After my dad cut the hay down and baled it into small-round bales, all of us would hit the fields with our work gloves, turning over each bale so the hay would dry properly and then tucking the long loose strand of twine inside the bale. Each field would have roughly around 1,000. Each of us kids would have a few rows, my dad and uncles would cover more rows and we’d spend around two to three hours in the rising summer sun, hoping to beat the 85-degree peak of the day.
When we weren’t in the fields, we were in the garden, picking ripe strawberries, weeding carrots or killing potato bugs.
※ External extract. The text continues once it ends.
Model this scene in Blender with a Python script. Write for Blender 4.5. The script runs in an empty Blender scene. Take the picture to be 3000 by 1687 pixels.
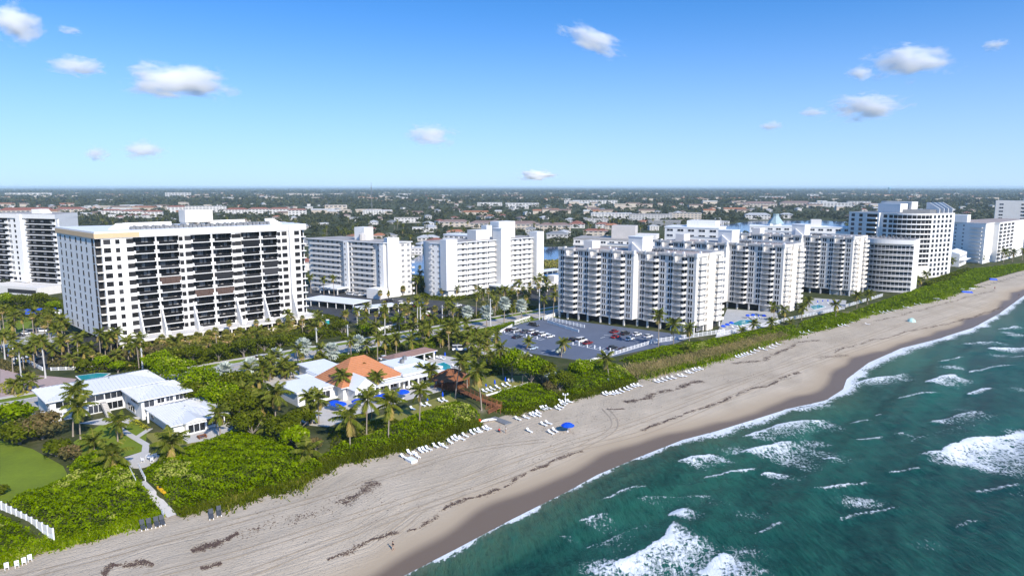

When August came around, it was 4-H time. From third grade until I was a freshman in college, I led pristine, showcase-worthy cows—young calves and heifers to full-grown milking machines—and displayed garden and artwork exhibits at the county fairs, hoping to win a blue ribbon and add to my savings account.
By the time the leaves began to lose their chlorophyll, the workload gave way. Though the cows still required to be milked every day, twice a day, I could explore a little more in my free time whether it was riding our Shire draft horse, Big John, or singing in charity shows to help benefit music programs across the Copper Country. Each season presented a test of strength, endurance and intuition, but in the end, it made me a much more determined individual with a strong work ethic.
My childhood wasn’t spent at Disneyland, but it gave me something more than any kind of amusement park could ever give a child, and that is the gift of appreciation and passion.
Though I left the farm at the age of 19 and moved to Marquette, aspects of my childhood and teenage years stick with me as I finish up my last semester at NMU. Long nights spent at The North Wind compare nothing to the exhaustion I felt turning and tucking those hay bales.
Farm life has shaped my life and personality. I ain’t afraid to get my hands dirty.